With many observers linking the destiny of the Irish property market to the outcome of the Zoe case, O’Mahony admits he felt the media glare.

“In relation to any type of examinership, there is a lot at stake, especially when you have companies that have been built up by individuals over time.

“In this particular case, it was all the more intense by virtue of the fact that it was very much in the public eye and people seemed to identify with the case as a sort of sign of the times.

“Everyone working on it was very much aware of that and there was a lot riding on it.”

Media interest had reached unprecedented levels by the time Justice Clark’s verdict arrived on the second petition.

“There was a lot of media present, standing outside court even at ten o’clock at night. It was pretty different from that perspective and I don’t think many people in the insolvency community would have experienced anything like that.”

Neither judge was convinced by the survival projections made in Zoe’s Independent Accountant’s Reports – continuing a trend in the High Court this year which seems to have seen IARs come under increased scrutiny.

O’Mahony comments: “I think there has definitely been a change in the court’s attitudes in terms of how judges consider the IAR. They are becoming more analytical and forensic, I think, than they have been in the past.

“This case, in particular, got an extremely high level of scrutiny and perhaps more so than has happened before or since. The courts really drilled down into the figures. It will be interesting to see how the Supreme Court deals with ACC’s appeal in the Tivway case.”

Some insolvency practitioners have suggested that examinership isn’t appropriate for developers, where cashflow has dried up and the outlook for turnaround is longer-term than with other businesses.

“There’s always that argument that something needs to be overhauled with the legislation and I wouldn’t necessarily disagree. The legislation was brought in during the nineties and times change. And it’s not necessarily ideally suited to property companies that might need a bit longer, given the climate, to turn themselves around. But that’s not to say that what’s there isn’t sufficient to give the necessary lifeline to property companies. Accountancy practitioners of late have been coming up with more novel types of schemes.

“Examinership is the only piece of rescue legislation that we have. There are mechanisms there to give a lifeline to companies. The expressed standard is a reasonable prospect of survival and I would be very much in favour of abiding by that standard. The IAR should maybe give an idea of the path to solvency for the troubled company.”

So what is O’Mahony’s wishlist for a successful examinership?

“Bank support is essential of course. And preparation is important. You don’t want clients coming to you three days beforehand saying a receiver has been appointed, let’s work the magic here. Every practitioner will tell you that.”

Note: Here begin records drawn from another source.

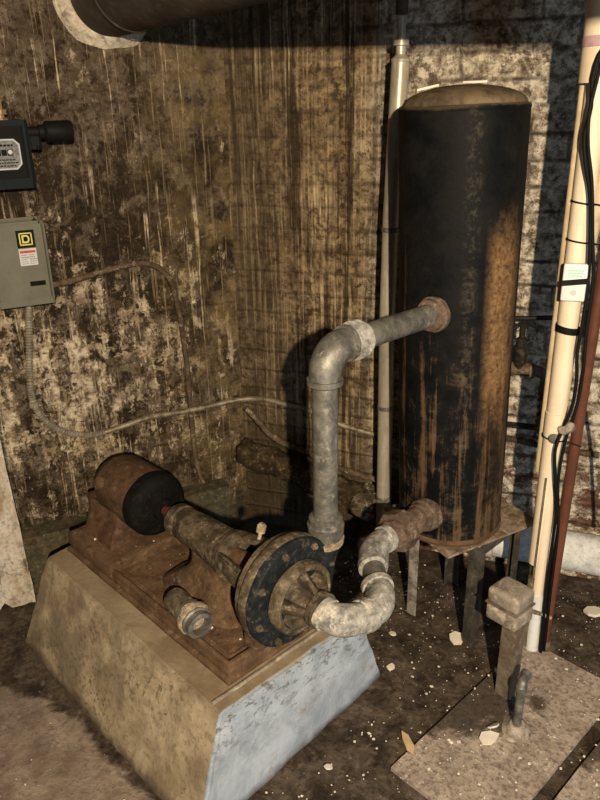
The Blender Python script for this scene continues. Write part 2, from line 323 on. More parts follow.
# ------------------------------------------------------------------ geometry helpers
def link(o): C.objects.link(o); return o
def obj(name, bm, mat, parent=None, loc=None, rotz=0.0, smooth=True, angle=40):
    """bm is in world metres; it is moved into the frame of its parent or of (loc, rotz)."""
    if parent is not None: Mx = parent['_m'] if isinstance(parent, dict) else FR[parent.name]
    elif loc is not None: Mx = Matrix.Translation(loc) @ Matrix.Rotation(rotz, 4, 'Z')
    else: Mx = Matrix.Identity(4)
    bmesh.ops.recalc_face_normals(bm, faces=bm.faces)
    bm.transform(Mx.inverted())
    me = bpy.data.meshes.new(name); bm.to_mesh(me); bm.free()
    if smooth:
        me.polygons.foreach_set('use_smooth', [True]*len(me.polygons))
        me.set_sharp_from_angle(angle=math.radians(angle))
    me.materials.append(M[mat] if isinstance(mat, str) else mat)
    o = link(bpy.data.objects.new(name, me))
    if parent is not None: o.parent = parent
    else: o.matrix_world = Mx
    FR[o.name] = Mx
    return o
FR = {}
def sub(o_parent, name, bm, mat, **k):
    """a sub-part: same frame as its parent mesh"""
    o = obj(name, bm, mat, o_parent, **k); return o
def thing(name, label, cat, loc=(0, 0, 0), rotz=0.0, group=None, tilt=None):
    o = link(bpy.data.objects.new(name, None)); o.empty_display_size = .05
    Mx = Matrix.Translation(loc) @ Matrix.Rotation(rotz, 4, 'Z')
    o.matrix_world = Mx; FR[o.name] = Mx
    o['label'] = label; o['category'] = cat
    if group: o['group'] = group
    return o
def tag(o, label, cat, group=None, kind=None):
    o['label'] = label; o['category'] = cat
    if group: o['group'] = group
    if kind: o['kind'] = kind
    return o
def struct(name, bm, mat, **k):
    o = obj(name, bm, mat, **k); o['kind'] = 'structure'; return o

def frame(d):
    d = V(d).normalized(); a = V((0, 0, 1)) if abs(d.z) < .9 else V((1, 0, 0))
    x = a.cross(d).normalized(); return x, d.cross(x).normalized(), d
def sweep(bm, pts, rad, seg=20, cap=True, x0=None):
    pts = [V(p) for p in pts]; n = len(pts)
    rad = rad if isinstance(rad, (list, tuple)) else [rad]*n
    rings = []; x = None
    for i, p in enumerate(pts):
        d = (pts[min(i+1, n-1)]-pts[max(i-1, 0)])
        if d.length < 1e-9: d = pts[i]-pts[i-1] if i else pts[1]-pts[0]
        d.normalize()
        if x is None: x = frame(d)[0] if x0 is None else V(x0)
        x = (x-d*x.dot(d)).normalized(); y = d.cross(x)
        rings.append([bm.verts.new(p+rad[i]*(x*math.cos(2*PI*k/seg)+y*math.sin(2*PI*k/seg))) for k in range(seg)])
    for a, b in zip(rings, rings[1:]):
        for k in range(seg): bm.faces.new((a[k], a[(k+1) % seg], b[(k+1) % seg], b[k]))
    if cap: bm.faces.new(rings[0]); bm.faces.new(rings[-1])
    return rings
def lathe(bm, A, d, prof, seg=32, cap=True):
    """prof: (t along d, radius)"""
    x, y, d = frame(d); A = V(A); rings = []
    for t, r in prof:
        rings.append([bm.verts.new(A+d*t+max(r, 1e-4)*(x*math.cos(2*PI*k/seg)+y*math.sin(2*PI*k/seg))) for k in range(seg)])
    for a, b in zip(rings, rings[1:]):
        for k in range(seg): bm.faces.new((a[k], a[(k+1) % seg], b[(k+1) % seg], b[k]))
    if cap: bm.faces.new(rings[0]); bm.faces.new(rings[-1])
def smooth_path(pts, step=.012):
    pts = [V(p) for p in pts]; out = []
    P = [pts[0]*2-pts[1]]+pts+[pts[-1]*2-pts[-2]]
    for i in range(1, len(P)-2):
        a, b, c, d = P[i-1:i+3]; n = max(2, int((c-b).length/step))
        for k in range(n):
            t = k/n
            out.append(.5*((2*b)+(c-a)*t+(2*a-5*b+4*c-d)*t*t+(3*b-a-3*c+d)*t**3))
    out.append(pts[-1]); return out
def arc(P0, corner, P1, n=12):
    """rounded corner: quadratic-ish circular arc from P0 to P1 with tangents through corner"""
    P0, Cn, P1 = V(P0), V(corner), V(P1); o = []
    for i in range(n+1):
        t = i/n; k = 2*t*(1-t)
        wv = .7071*1.0
        w0, w1, w2 = (1-t)**2, k*wv, t**2
        o.append((P0*w0+Cn*w1+P1*w2)/(w0+w1+w2))
    return o
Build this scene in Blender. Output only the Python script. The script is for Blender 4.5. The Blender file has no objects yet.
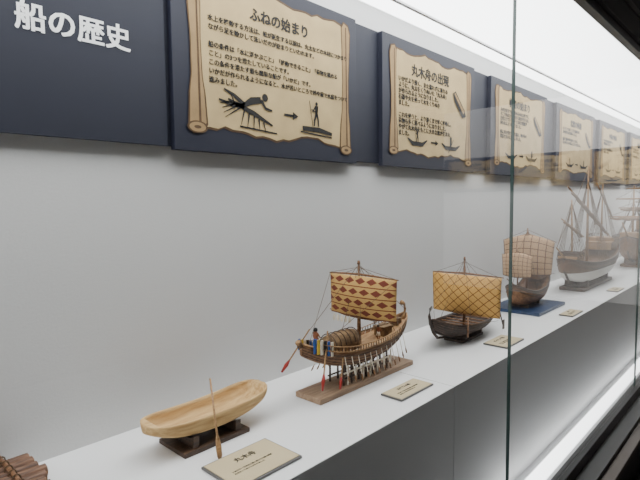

O’Mahony doesn’t see the current spate of insolvencies abating for a while yet and is adopting a wait-and-see attitude to NAMA, the government’s big play to save the banks and the property market.

“The litmus test will be when the banks have this assistance, whether they will be willing to lend to the SME market and whether finance will start to flow. It’s only then that you’ll be able to make a judgment on NAMA.”